● **GOAL OF THE EXERCISE**:
Take each line that has the word "part" and return it.

● **GIVEN DATA**:
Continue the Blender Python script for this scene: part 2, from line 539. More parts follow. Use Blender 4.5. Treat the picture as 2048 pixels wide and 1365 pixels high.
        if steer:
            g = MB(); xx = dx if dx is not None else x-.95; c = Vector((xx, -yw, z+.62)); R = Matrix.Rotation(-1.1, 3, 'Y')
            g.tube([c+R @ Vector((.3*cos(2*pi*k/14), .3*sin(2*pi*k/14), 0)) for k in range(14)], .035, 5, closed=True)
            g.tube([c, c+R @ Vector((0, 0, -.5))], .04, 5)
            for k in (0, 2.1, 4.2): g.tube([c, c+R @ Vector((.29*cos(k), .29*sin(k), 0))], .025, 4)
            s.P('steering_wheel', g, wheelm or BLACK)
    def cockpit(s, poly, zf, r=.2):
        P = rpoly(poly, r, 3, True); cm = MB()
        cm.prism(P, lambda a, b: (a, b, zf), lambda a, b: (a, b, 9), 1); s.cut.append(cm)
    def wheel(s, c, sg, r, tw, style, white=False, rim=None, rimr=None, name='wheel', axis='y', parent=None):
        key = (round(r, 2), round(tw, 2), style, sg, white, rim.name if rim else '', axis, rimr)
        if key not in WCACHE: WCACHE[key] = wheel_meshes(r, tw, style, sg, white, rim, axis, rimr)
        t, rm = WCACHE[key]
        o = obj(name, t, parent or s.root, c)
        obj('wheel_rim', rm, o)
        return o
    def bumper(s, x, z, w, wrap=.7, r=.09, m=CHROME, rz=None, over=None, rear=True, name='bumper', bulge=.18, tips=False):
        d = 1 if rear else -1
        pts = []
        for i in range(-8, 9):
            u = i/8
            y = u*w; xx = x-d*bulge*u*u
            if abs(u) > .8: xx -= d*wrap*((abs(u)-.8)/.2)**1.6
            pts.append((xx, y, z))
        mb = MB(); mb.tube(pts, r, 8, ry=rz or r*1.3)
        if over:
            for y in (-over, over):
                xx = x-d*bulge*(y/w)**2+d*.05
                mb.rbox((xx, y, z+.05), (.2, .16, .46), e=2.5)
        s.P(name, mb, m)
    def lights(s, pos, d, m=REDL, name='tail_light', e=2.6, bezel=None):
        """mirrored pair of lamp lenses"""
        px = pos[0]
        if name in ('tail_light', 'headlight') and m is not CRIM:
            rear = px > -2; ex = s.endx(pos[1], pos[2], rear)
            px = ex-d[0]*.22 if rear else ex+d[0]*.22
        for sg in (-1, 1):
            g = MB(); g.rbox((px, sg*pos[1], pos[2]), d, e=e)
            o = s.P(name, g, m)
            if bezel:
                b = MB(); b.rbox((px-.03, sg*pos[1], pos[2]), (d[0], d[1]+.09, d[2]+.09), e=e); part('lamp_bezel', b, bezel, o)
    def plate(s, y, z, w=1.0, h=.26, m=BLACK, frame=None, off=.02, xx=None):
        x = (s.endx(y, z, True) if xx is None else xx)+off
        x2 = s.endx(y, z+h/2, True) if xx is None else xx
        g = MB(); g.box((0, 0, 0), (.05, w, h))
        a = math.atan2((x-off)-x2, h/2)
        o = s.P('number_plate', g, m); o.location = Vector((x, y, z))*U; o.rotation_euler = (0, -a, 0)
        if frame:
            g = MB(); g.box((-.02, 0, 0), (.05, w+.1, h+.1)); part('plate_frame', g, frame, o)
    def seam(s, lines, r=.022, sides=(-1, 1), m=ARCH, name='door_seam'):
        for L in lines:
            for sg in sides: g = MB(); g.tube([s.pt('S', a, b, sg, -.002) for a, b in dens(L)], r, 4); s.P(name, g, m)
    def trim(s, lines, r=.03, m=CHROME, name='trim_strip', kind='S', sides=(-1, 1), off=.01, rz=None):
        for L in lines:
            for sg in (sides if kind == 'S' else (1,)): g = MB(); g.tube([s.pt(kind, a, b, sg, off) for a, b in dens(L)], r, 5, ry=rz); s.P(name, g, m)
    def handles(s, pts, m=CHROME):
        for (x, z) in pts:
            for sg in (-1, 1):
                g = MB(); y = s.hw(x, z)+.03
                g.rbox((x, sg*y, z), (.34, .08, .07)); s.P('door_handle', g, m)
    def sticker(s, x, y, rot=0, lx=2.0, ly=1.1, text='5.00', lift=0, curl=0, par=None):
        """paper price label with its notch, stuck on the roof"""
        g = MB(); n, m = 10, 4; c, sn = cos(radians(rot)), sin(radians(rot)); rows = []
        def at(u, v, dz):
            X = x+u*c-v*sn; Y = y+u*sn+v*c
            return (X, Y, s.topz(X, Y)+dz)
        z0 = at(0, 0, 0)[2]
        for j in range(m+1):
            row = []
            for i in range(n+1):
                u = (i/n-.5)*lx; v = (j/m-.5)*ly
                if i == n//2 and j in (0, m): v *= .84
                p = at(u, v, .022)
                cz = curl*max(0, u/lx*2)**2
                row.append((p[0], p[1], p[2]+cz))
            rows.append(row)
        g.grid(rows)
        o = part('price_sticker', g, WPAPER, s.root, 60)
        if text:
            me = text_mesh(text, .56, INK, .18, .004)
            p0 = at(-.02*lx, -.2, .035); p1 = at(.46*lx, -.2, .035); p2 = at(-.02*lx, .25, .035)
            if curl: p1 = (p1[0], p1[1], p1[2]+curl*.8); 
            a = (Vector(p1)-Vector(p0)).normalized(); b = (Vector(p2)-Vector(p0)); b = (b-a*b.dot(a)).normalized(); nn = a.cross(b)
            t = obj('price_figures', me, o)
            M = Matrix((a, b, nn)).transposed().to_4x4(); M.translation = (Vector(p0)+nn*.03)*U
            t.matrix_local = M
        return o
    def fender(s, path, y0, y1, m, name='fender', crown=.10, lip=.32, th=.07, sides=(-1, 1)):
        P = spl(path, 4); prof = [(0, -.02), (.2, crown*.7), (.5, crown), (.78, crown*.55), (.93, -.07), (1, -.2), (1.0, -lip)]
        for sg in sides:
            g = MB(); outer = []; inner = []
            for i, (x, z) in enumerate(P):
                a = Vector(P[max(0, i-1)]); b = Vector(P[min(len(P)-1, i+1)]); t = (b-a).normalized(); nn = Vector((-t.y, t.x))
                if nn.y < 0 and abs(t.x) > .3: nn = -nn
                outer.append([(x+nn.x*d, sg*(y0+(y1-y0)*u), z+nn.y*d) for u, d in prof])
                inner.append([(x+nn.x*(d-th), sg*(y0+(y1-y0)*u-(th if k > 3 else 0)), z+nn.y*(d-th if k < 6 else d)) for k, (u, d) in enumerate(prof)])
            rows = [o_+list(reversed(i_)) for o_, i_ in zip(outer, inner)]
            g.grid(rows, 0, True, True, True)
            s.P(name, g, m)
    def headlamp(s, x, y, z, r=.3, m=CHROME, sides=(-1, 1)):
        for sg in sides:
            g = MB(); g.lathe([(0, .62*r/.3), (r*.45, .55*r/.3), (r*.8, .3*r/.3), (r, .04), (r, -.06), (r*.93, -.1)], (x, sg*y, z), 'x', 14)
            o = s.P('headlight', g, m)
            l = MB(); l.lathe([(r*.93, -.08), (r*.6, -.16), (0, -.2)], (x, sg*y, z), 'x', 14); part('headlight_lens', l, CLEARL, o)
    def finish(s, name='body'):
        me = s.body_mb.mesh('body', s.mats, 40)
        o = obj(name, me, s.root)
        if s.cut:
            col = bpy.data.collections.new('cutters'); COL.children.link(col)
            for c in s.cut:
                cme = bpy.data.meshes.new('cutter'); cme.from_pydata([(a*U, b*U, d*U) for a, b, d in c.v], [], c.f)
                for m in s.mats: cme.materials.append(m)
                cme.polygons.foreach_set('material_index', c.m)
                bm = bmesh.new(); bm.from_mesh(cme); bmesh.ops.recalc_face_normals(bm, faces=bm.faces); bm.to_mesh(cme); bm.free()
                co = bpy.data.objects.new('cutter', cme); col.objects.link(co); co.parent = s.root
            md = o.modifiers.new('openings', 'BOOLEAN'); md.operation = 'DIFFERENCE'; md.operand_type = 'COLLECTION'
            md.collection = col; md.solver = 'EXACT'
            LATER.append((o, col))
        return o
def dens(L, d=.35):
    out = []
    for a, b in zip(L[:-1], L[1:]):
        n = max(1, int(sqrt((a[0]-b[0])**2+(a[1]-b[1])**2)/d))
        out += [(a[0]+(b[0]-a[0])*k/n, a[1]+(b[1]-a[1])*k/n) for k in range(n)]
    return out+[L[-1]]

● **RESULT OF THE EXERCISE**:
Continue the Blender Python script for this scene: part 2, from line 539. More parts follow. Use Blender 4.5. Treat the picture as 2048 pixels wide and 1365 pixels high.
                b = MB(); b.rbox((px-.03, sg*pos[1], pos[2]), (d[0], d[1]+.09, d[2]+.09), e=e); part('lamp_bezel', b, bezel, o)
            g = MB(); g.box((-.02, 0, 0), (.05, w+.1, h+.1)); part('plate_frame', g, frame, o)
        o = part('price_sticker', g, WPAPER, s.root, 60)
            l = MB(); l.lathe([(r*.93, -.08), (r*.6, -.16), (0, -.2)], (x, sg*y, z), 'x', 14); part('headlight_lens', l, CLEARL, o)